5. So far as the question No. 3 is concerned, following the decision taken by this Court in IT Ref. No. 75 of 1987, rendered today, we hold that the interest under s. 215 of the IT Act was rightly charged by the ITO and that the Tribunal was justified in confirming levy of interest under s. 215. We, accordingly, answer this question in the affirmative in favour of the Revenue and against the assessee.

6. This brings us to the question referred at the instance of the Revenue. The issue is with regard to the chargeability of interest under s. 216 of the Act. The ITO had not given any reason whatsoever for levy of interest under s. 216 of the Act nor he had recorded the requisite finding as contemplated by cl. (a) of s. 216 of the Act. The similar issue came up before this Court in Shree Digvijay Woollen Mills Ltd. vs.

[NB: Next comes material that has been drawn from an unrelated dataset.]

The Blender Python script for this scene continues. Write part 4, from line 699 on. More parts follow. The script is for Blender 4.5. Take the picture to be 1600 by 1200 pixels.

CIT (1993) 114 CTR (Guj) 396 : (1993) 204 ITR 398 (Guj) : TC 43R.568, wherein, after considering the relevant case law on the subject, this Court has held : “. . . . that, so far as the facts of this case were concerned, it was not in dispute that the ITO not only did not give any reasons for levying interest under s. 216 but had also not recorded the requisite finding contemplated by cl. (a) of s. 216. The assessee did make a grievance before the AAC in this behalf. The AAC held that the interest was correctly chargeable. The prayer for setting aside the order of the ITO was very much implicit in the grievance made by the assessee before the AAC. The Tribunal was not right in holding that the ITO was justified in giving a direction to the assessee to pay interest under s. 216. The Tribunal ought to have set aside the order of the ITO as confirmed by the AAC and ought to have remanded the matter to the ITO for passing a fresh order as contemplated by s. 216.” We, accordingly, hold that the Tribunal ought to have set aside the order of the ITO, as confirmed by the CIT, and ought to have remanded the matter to the ITO for passing a fresh order as contemplated by s. 216 of the Act. For this reason, we answer this question in the negative, that is, in favour of the assessee and against the Revenue.

7. Having regard to the facts and circumstances of the case, there shall be no order as to costs.